La dictadura de
Cuba no cambia, ha probado ser incapaz de transformarse. Apenas hace pequeñas contorsiones para mantener ese presente interminable, improductivo y parasitario que ha dejado al país y a su gente sin la más mínima posibilidad de acceder a un futuro mejor… o al menos digno.
En 1980 yo tenía 13 años. Como todos los de mi edad en el Paradero de Camarones, fui internado en El Nicho, un lejano páramo de las montañas del Escambray. Un día nos subieron a un camión y nos llevaron hasta Cumanayagua. Aunque éramos menores de edad, nadie le pidió permiso a nuestros padres.

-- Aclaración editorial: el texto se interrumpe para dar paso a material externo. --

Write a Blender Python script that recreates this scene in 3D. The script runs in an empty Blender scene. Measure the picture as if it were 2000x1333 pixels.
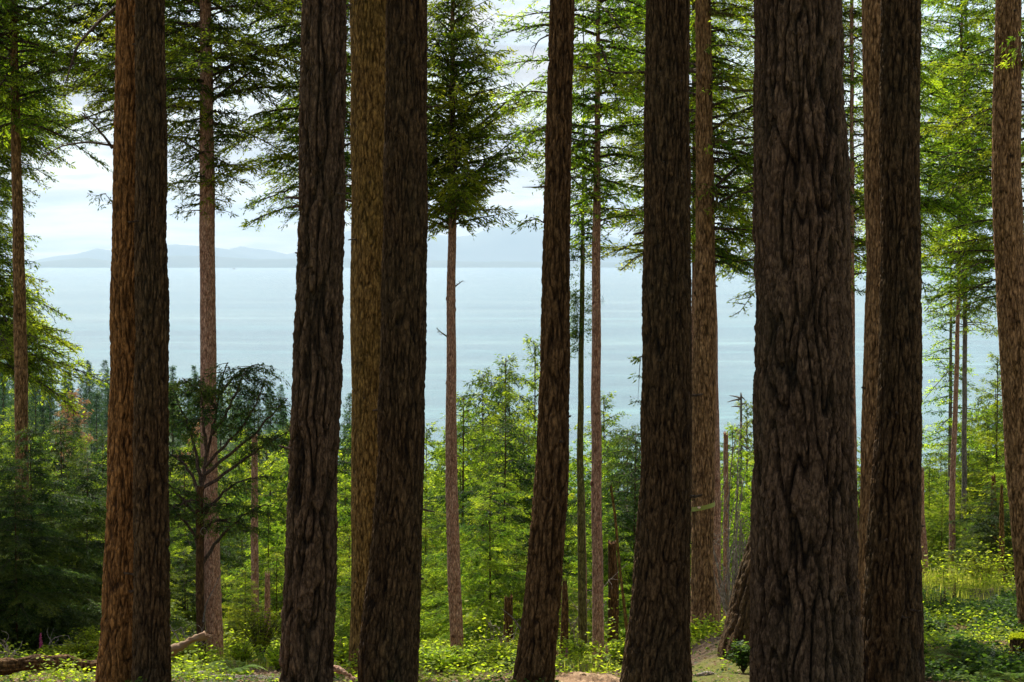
import bpy, math, random
import numpy as np
from mathutils import Vector

# ------------------------------------------------------------------ camera, world, sun, exposure
sc = bpy.context.scene
COL = sc.collection
FPX, HZ = 4000.0, 510.0                       # focal length and true horizon in photo pixels (2000 wide)
PITCH = math.atan((666.5 - HZ) / FPX)
cam_d = bpy.data.cameras.new("camera"); cam = bpy.data.objects.new("camera", cam_d); COL.objects.link(cam)
cam_d.sensor_width = 36.0; cam_d.lens = FPX / 2000 * 36
cam_d.clip_start = 0.5; cam_d.clip_end = 120000
cam.rotation_euler = (math.pi / 2 - PITCH, 0, 0)
sc.camera = cam

SUN_EL, SUN_AZ = math.radians(52), math.radians(-20)   # azimuth from the viewing direction (+y), negative to the left
w = bpy.data.worlds.new("World"); sc.world = w; w.use_nodes = True
nt = w.node_tree; N = nt.nodes; Lk = nt.links; N.clear()
out = N.new("ShaderNodeOutputWorld"); bg = N.new("ShaderNodeBackground"); sky = N.new("ShaderNodeTexSky")
sky.sky_type = 'NISHITA'; sky.sun_disc = False; sky.sun_elevation = SUN_EL; sky.sun_rotation = SUN_AZ
sky.air_density = 1.0; sky.dust_density = 1.5; sky.ozone_density = 1.5
tc = N.new("ShaderNodeTexCoord"); sep = N.new("ShaderNodeSeparateXYZ"); Lk.new(tc.outputs["Generated"], sep.inputs[0])
add = N.new("ShaderNodeMath"); add.operation = 'ADD'; add.inputs[1].default_value = 0.10; Lk.new(sep.outputs["Z"], add.inputs[0])
mx = N.new("ShaderNodeMath"); mx.operation = 'MAXIMUM'; mx.inputs[1].default_value = 0.04; Lk.new(add.outputs[0], mx.inputs[0])
dx = N.new("ShaderNodeMath"); dx.operation = 'DIVIDE'; Lk.new(sep.outputs["X"], dx.inputs[0]); Lk.new(mx.outputs[0], dx.inputs[1])
dy = N.new("ShaderNodeMath"); dy.operation = 'DIVIDE'; Lk.new(sep.outputs["Y"], dy.inputs[0]); Lk.new(mx.outputs[0], dy.inputs[1])
cmb = N.new("ShaderNodeCombineXYZ"); Lk.new(dx.outputs[0], cmb.inputs[0]); Lk.new(dy.outputs[0], cmb.inputs[1])
ns = N.new("ShaderNodeTexNoise"); ns.inputs["Scale"].default_value = 1.5; ns.inputs["Detail"].default_value = 9
ns.inputs["Roughness"].default_value = 0.55; ns.inputs["Distortion"].default_value = 0.3
Lk.new(cmb.outputs[0], ns.inputs["Vector"])
cr = N.new("ShaderNodeValToRGB"); cr.color_ramp.elements[0].position = 0.38; cr.color_ramp.elements[1].position = 0.56
Lk.new(ns.outputs["Fac"], cr.inputs[0])
ns2 = N.new("ShaderNodeTexNoise"); ns2.inputs["Scale"].default_value = 3.4; ns2.inputs["Detail"].default_value = 8
Lk.new(cmb.outputs[0], ns2.inputs["Vector"])
cc = N.new("ShaderNodeValToRGB"); cc.color_ramp.elements[0].position = 0.35; cc.color_ramp.elements[1].position = 0.68
cc.color_ramp.elements[0].color = (0.60, 0.65, 0.75, 1); cc.color_ramp.elements[1].color = (1.10, 1.02, 0.98, 1)
Lk.new(ns2.outputs["Fac"], cc.inputs[0])
cs = N.new("ShaderNodeVectorMath"); cs.operation = 'SCALE'; cs.inputs["Scale"].default_value = 4.15; Lk.new(cc.outputs[0], cs.inputs[0])
hs = N.new("ShaderNodeVectorMath"); hs.operation = 'SCALE'; hs.inputs["Scale"].default_value = 1.0; Lk.new(sky.outputs[0], hs.inputs[0])
mix = N.new("ShaderNodeMix"); mix.data_type = 'RGBA'
cf = N.new("ShaderNodeMath"); cf.operation = 'MULTIPLY'; cf.inputs[1].default_value = 0.92; Lk.new(cr.outputs[0], cf.inputs[0])
Lk.new(cf.outputs[0], mix.inputs[0]); Lk.new(hs.outputs[0], mix.inputs["A"]); Lk.new(cs.outputs[0], mix.inputs["B"])
Lk.new(mix.outputs["Result"], bg.inputs["Color"]); bg.inputs["Strength"].default_value = 0.11
Lk.new(bg.outputs[0], out.inputs[0])

sd = bpy.data.lights.new("sun", 'SUN'); so = bpy.data.objects.new("sun", sd); COL.objects.link(so)
sd.energy = 5.0; sd.angle = math.radians(0.53); sd.color = (1.0, 0.95, 0.86)
sun_dir = Vector((math.sin(SUN_AZ) * math.cos(SUN_EL), math.cos(SUN_AZ) * math.cos(SUN_EL), math.sin(SUN_EL)))
so.rotation_euler = sun_dir.to_track_quat('Z', 'Y').to_euler(); so.location = (0, 0, 60)
sc.view_settings.view_transform = 'Standard'; sc.view_settings.look = 'None'
sc.view_settings.exposure = 0.82; sc.view_settings.gamma = 1.0; sc.view_settings.use_curve_mapping = False
cy = sc.cycles
cy.max_bounces = 6; cy.diffuse_bounces = 3; cy.glossy_bounces = 2; cy.transmission_bounces = 4; cy.volume_bounces = 2
cy.transparent_max_bounces = 4; cy.sample_clamp_indirect = 6; cy.use_adaptive_sampling = True; cy.adaptive_threshold = 0.015
cy.caustics_reflective = False; cy.caustics_refractive = False
cy.use_denoising = True

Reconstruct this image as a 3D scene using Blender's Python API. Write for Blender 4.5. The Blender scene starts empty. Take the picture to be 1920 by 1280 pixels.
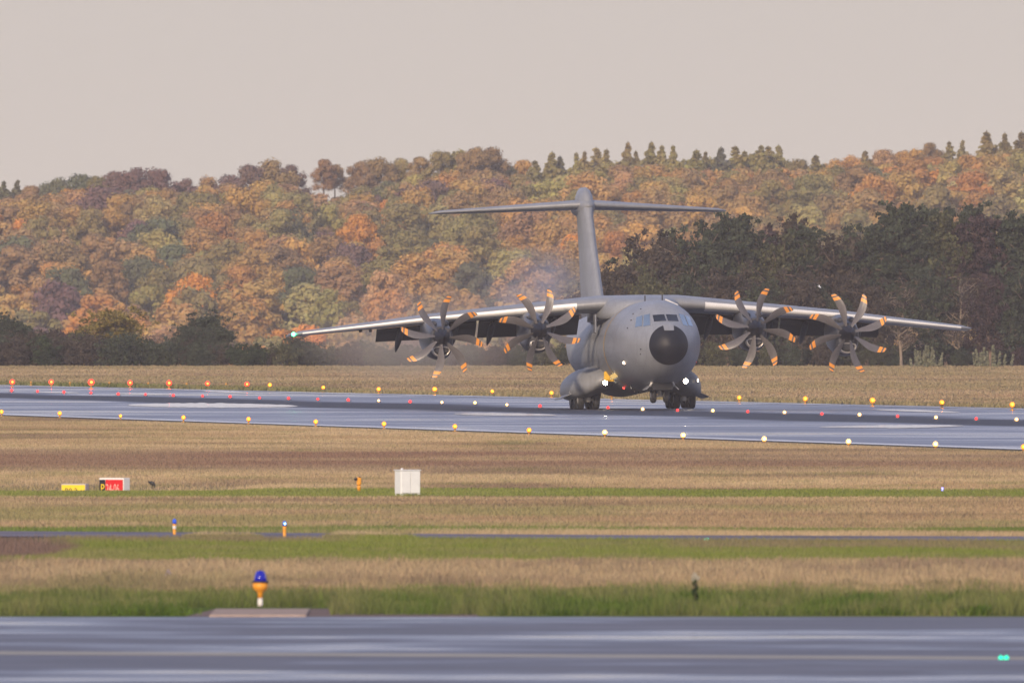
import bpy, math, random
import numpy as np
from mathutils import Vector, Matrix
random.seed(7)
rng = np.random.default_rng(11)
SC = bpy.context.scene
COL = SC.collection
PI = math.pi

# ------------------------------------------------------------------ camera, sky, sun
F = 61700.0      # focal length in photograph pixels (1920 wide)
HOR = 518.0      # photograph row of the true horizon
CH = 8.45        # camera height above the airfield
cam_d = bpy.data.cameras.new('camera')
cam_d.sensor_width = 36.0
cam_d.lens = F * 36.0 / 1920.0
cam_d.shift_y = -(640.0 - HOR) / 1920.0
cam_d.clip_start = 1.0
cam_d.clip_end = 20000.0
cam_d.dof.use_dof = True
cam_d.dof.focus_distance = 2075.0
cam_d.dof.aperture_fstop = 8.5
cam = bpy.data.objects.new('camera', cam_d)
cam.location = (0, 0, CH)
cam.rotation_euler = (PI / 2, 0, 0)
COL.objects.link(cam)
SC.camera = cam

SUN_EL, SUN_AZ = math.radians(20), math.radians(-18)   # azimuth measured from straight behind the camera, to the right
w = bpy.data.worlds.new('World')
SC.world = w
w.use_nodes = True
nt = w.node_tree
nt.nodes.clear()
sky = nt.nodes.new('ShaderNodeTexSky')
sky.sky_type = 'NISHITA'
sky.sun_disc = False
sky.sun_elevation = SUN_EL
sky.sun_rotation = PI - SUN_AZ
sky.dust_density = 4.0
bg1 = nt.nodes.new('ShaderNodeBackground'); bg1.inputs[1].default_value = 0.09
nt.links.new(sky.outputs[0], bg1.inputs[0])
tc = nt.nodes.new('ShaderNodeTexCoord')
sep = nt.nodes.new('ShaderNodeSeparateXYZ')
nt.links.new(tc.outputs['Generated'], sep.inputs[0])
rmp = nt.nodes.new('ShaderNodeValToRGB')
el = rmp.color_ramp.elements
el[0].position = 0.0; el[0].color = (0.60, 0.525, 0.47, 1)
el[1].position = 1.0; el[1].color = (0.20, 0.27, 0.46, 1)
for p, c in ((0.012, (0.555, 0.505, 0.46, 1)), (0.08, (0.53, 0.52, 0.62, 1)), (0.3, (0.40, 0.46, 0.72, 1))):
    e = el.new(p); e.color = c
nt.links.new(sep.outputs[2], rmp.inputs[0])
bg2 = nt.nodes.new('ShaderNodeBackground'); bg2.inputs[1].default_value = 1.0
nt.links.new(rmp.outputs[0], bg2.inputs[0])
mixw = nt.nodes.new('ShaderNodeMixShader'); mixw.inputs[0].default_value = 0.85
nt.links.new(bg1.outputs[0], mixw.inputs[1]); nt.links.new(bg2.outputs[0], mixw.inputs[2])
wo = nt.nodes.new('ShaderNodeOutputWorld')
nt.links.new(mixw.outputs[0], wo.inputs[0])

sd = bpy.data.lights.new('sun', 'SUN')
sd.energy = 2.9
sd.angle = math.radians(3.0)
sd.color = (1.0, 0.79, 0.57)
so = bpy.data.objects.new('sun', sd)
COL.objects.link(so)
sv = Vector((math.sin(SUN_AZ) * math.cos(SUN_EL), -math.cos(SUN_AZ) * math.cos(SUN_EL), math.sin(SUN_EL)))
so.rotation_euler = sv.to_track_quat('Z', 'Y').to_euler()
so.location = (0, 0, 100)

SC.view_settings.view_transform = 'Standard'
SC.view_settings.look = 'None'
SC.view_settings.exposure = 0.42
SC.view_settings.gamma = 1.0
cy = SC.cycles
cy.max_bounces = 6; cy.diffuse_bounces = 2; cy.glossy_bounces = 3; cy.transmission_bounces = 3
cy.transparent_max_bounces = 8; cy.volume_bounces = 0
cy.sample_clamp_indirect = 4.0
cy.volume_max_steps = 128

# ------------------------------------------------------------------ helpers
def at(px, py, Y):
    return Vector(((px - 960) / F * Y, Y, CH + (HOR - py) / F * Y))

def ground_y(py):
    return F * CH / (py - HOR)

def on_ground(px, py):
    Y = ground_y(py)
    x = (px - 960) / F * Y
    return Vector((x, Y, ground_z(x, Y)))

def smooth(a, b, t):
    t = np.clip((np.asarray(t, float) - a) / (b - a), 0, 1)
    return t * t * (3 - 2 * t)

def ground_z(x, y):
    x = np.asarray(x, float); y = np.asarray(y, float)
    m = 1 - smooth(-13, -9, x)
    z = m * (0.02 * np.exp(-((y - 1288) / 9.0) ** 2) - 0.34 * np.exp(-((y - 1320) / 17.0) ** 2))
    # the land falls away behind the tree line into a valley and climbs the far wooded ridge
    z = z - 18.0 * smooth(3120, 3900, y)
    xn = x / y * F + 960
    rid = np.interp(xn, RX, RZ)
    z = z + (rid + 18.0) * smooth(5480, 6080, y) ** 0.9
    return z if z.ndim else float(z)

# skyline of the far wood in the photograph and the ground height of the ridge below it
SKX = [-500, 0, 100, 200, 330, 500, 580, 648, 740, 870, 940, 1000, 1100, 1180, 1300, 1460, 1500, 1600, 1700, 1790, 1850, 1920, 2400]
SKY = [350, 350, 338, 325, 335, 318, 340, 348, 308, 298, 306, 315, 300, 290, 295, 292, 300, 292, 282, 275, 268, 262, 240]
RX = np.array(SKX, float)
RZ = np.array([CH + (HOR - (y + 118)) / F * 6050 for y in SKY])

def vnoise(x, y, seed=0):
    """smooth value noise in 2-D, about -1..1"""
    xi = np.floor(x).astype(np.int64); yi = np.floor(y).astype(np.int64)
    fx = x - xi; fy = y - yi
    fx = fx * fx * (3 - 2 * fx); fy = fy * fy * (3 - 2 * fy)
    def h(a, b):
        n = (a * 374761393 + b * 668265263 + seed * 1274126177) & 0xffffffff
        n = ((n ^ (n >> 13)) * 1274126177) & 0xffffffff
        return ((n ^ (n >> 16)) & 0xffff) / 32767.5 - 1
    return (h(xi, yi) * (1 - fx) + h(xi + 1, yi) * fx) * (1 - fy) + (h(xi, yi + 1) * (1 - fx) + h(xi + 1, yi + 1) * fx) * fy

def lin(r, g, b):
    f = lambda c: (c / 255 / 12.92) if c / 255 <= 0.04045 else ((c / 255 + 0.055) / 1.055) ** 2.4
    return (f(r), f(g), f(b))

def np_mesh(name, V, Fc, colors=None, mats=(), mat_idx=None, smoothf=False):
    V = np.asarray(V, np.float32); Fc = np.asarray(Fc, np.int32)
    n = Fc.shape[1]
    me = bpy.data.meshes.new(name)
    me.vertices.add(len(V)); me.vertices.foreach_set('co', V.ravel())
    me.loops.add(Fc.size); me.loops.foreach_set('vertex_index', Fc.ravel())
    me.polygons.add(len(Fc)); me.polygons.foreach_set('loop_start', np.arange(0, Fc.size, n, dtype=np.int32))
    if mat_idx is not None:
        me.polygons.foreach_set('material_index', np.asarray(mat_idx, np.int32))
    me.update(calc_edges=True)
    if smoothf:
        me.polygons.foreach_set('use_smooth', np.ones(len(Fc), bool))
    if colors is not None:
        a = me.color_attributes.new('Col', 'FLOAT_COLOR', 'POINT')
        c4 = np.ones((len(V), 4), np.float32); c4[:, :3] = colors
        a.data.foreach_set('color', c4.ravel())
    for m in mats:
        me.materials.append(m)
    return me

class MB:
    """collects faces of mixed size, with a material index each"""
    def __init__(s):
        s.v = []; s.f = []; s.m = []; s.sm = []
    def add(s, verts, faces, mi=0, sm=False):
        b = len(s.v)
        s.v += [tuple(map(float, p)) for p in verts]
        for f in faces:
            s.f.append(tuple(i + b for i in f)); s.m.append(mi); s.sm.append(sm)
    def rings(s, R, mi=0, cap=(True, True), sm=True, closed=True):
        n = len(R[0]); vs = [p for r in R for p in r]; fs = []
        for i in range(len(R) - 1):
            for j in range(n if closed else n - 1):
                k = (j + 1) % n
                fs.append((i * n + j, i * n + k, (i + 1) * n + k, (i + 1) * n + j))
        s.add(vs, fs, mi, sm)
        if cap[0]: s.add(R[0], [tuple(range(n))][::1], mi)
        if cap[1]: s.add(R[-1], [tuple(range(n))[::-1]], mi)
    def box(s, c, d, mi=0, M=None, bev=0.0):
        x, y, z = d[0] / 2, d[1] / 2, d[2] / 2
        b = min(bev, x * .9, y * .9, z * .9)
        if b <= 0:
            P = [Vector((i, j, k)) for i in (-x, x) for j in (-y, y) for k in (-z, z)]
            fs = [(0, 1, 3, 2), (4, 6, 7, 5), (0, 4, 5, 1), (2, 3, 7, 6), (0, 2, 6, 4), (1, 5, 7, 3)]
        else:
            R = []
            for zz, q in ((-z, b), (-z + b, 0), (z - b, 0), (z, b)):
                a, e = x - q, y - q
                R.append([(a - b, -e, zz), (a, -e + b, zz), (a, e - b, zz), (a - b, e, zz), (-a + b, e, zz), (-a, e - b, zz), (-a, -e + b, zz), (-a + b, -e, zz)])
            P = [Vector(p) for r in R for p in r]; fs = []
            for i in range(3):
                for j in range(8):
                    k = (j + 1) % 8
                    fs.append((i * 8 + j, i * 8 + k, i * 8 + 8 + k, i * 8 + 8 + j))
            fs.append(tuple(range(8))[::-1]); fs.append(tuple(range(24, 32)))
        if M is not None: P = [M @ p for p in P]
        s.add([p + Vector(c) for p in P], fs, mi)
    def tube(s, a, b, r0, r1=None, n=10, mi=0, sm=True, cap=True):
        a = Vector(a); b = Vector(b); r1 = r0 if r1 is None else r1
        d = (b - a).normalized()
        u = d.orthogonal().normalized(); v = d.cross(u)
        R = []
        for p, r in ((a, r0), (b, r1)):
            R.append([p + (u * math.cos(t) + v * math.sin(t)) * r for t in [2 * PI * i / n for i in range(n)]])
        s.rings(R, mi, (cap, cap), sm)
    def lathe(s, c, prof, n=16, mi=0, axis='z', sm=True, cap=(True, True)):
        c = Vector(c); R = []
        for r, h in prof:
            ring = []
            for i in range(n):
                t = 2 * PI * i / n
                if axis == 'z': q = Vector((r * math.cos(t), r * math.sin(t), h))
                elif axis == 'y': q = Vector((r * math.cos(t), h, r * math.sin(t)))
                else: q = Vector((h, r * math.cos(t), r * math.sin(t)))
                ring.append(c + q)
            R.append(ring)
        s.rings(R, mi, cap, sm)
    def mesh(s, name, mats):
        me = bpy.data.meshes.new(name)
        me.from_pydata(s.v, [], s.f)
        me.polygons.foreach_set('material_index', s.m)
        me.polygons.foreach_set('use_smooth', s.sm)
        for m in (mats if isinstance(mats, (list, tuple)) else [mats]): me.materials.append(m)
        import bmesh
        bm = bmesh.new(); bm.from_mesh(me)
        bmesh.ops.remove_doubles(bm, verts=bm.verts, dist=1e-5)
        bmesh.ops.recalc_face_normals(bm, faces=bm.faces)
        bm.to_mesh(me); bm.free()
        return me
    def build(s, name, mats, parent=None):
        return link(name, s.mesh(name, mats), parent)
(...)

Una vez en el pueblo, nos dieron banderas de papel y huevos. “También pueden tirar piedras o lo que encuentren”, advirtió uno de los profesores. Caminamos hasta un portal enorme donde había un columpio. Era la casa de una familia que había decidido irse por el Mariel.
Entre ellos iba una niña que estudiaba con nosotros. Logré reconocerla dentro del aterrado tumulto. Todo quedó destrozado, incluso el columpio. Muchas veces en mi vida he repasado esa escena. Se repite de idéntica manera, cuadro a cuadro. En ella aparezco yo gritando: “¡Gusanos, escoria!”.
38 años después, en 2018, he visto a medio centenar de cubanos que siguen gritando “¡Gusanos, escoria!”. Son parte de la delegación que representa a la dictadura en la VIII Cumbre de las Américas. En la isla quedaron atrapados un grupo de activistas que debían participar en representación de la sociedad civil.
—¡Yo soy Fidel! —Gritaba a coro la delegación del régimen— ¡Yo soy cubano de verdad! ¡Yo soy la verdadera sociedad civil!
Eso quiere decir que, respecto a las autoridades de mi país, soy un cubano de mentira y no tengo derecho a participar de la sociedad civil del lugar donde he nacido. Hace poco, en una triste discusión, alguien me dijo que yo tenía una actitud infantil respecto a Cuba. Estoy de acuerdo.
Para enfrentarse a algo tan monstruoso, hay que tener la honestidad, la espontaneidad y la osadía de un niño. Por eso admiro tanto a los cubanos que se enfrentan a la dictadura dentro de la isla. Aun cuando tenga desacuerdos con algunos, todos tienen mi respaldo incondicional.
Mi repudio al repudio sirve de muy poco. Pero me bastaría que mis nietos lean esto en un futuro y sepan que su abuelo al menos dijo lo que pensaba, que no se quedó callado, que se arrepintió de haber ido en aquel camión y de haberse parado frente a la casa de una compañera de aula a insultar y tirar huevos.
No olvido su cara de horror. El padre la abrazaba para que los huevos y las piedras cayeran sobre él. Ella también tenía 13 años.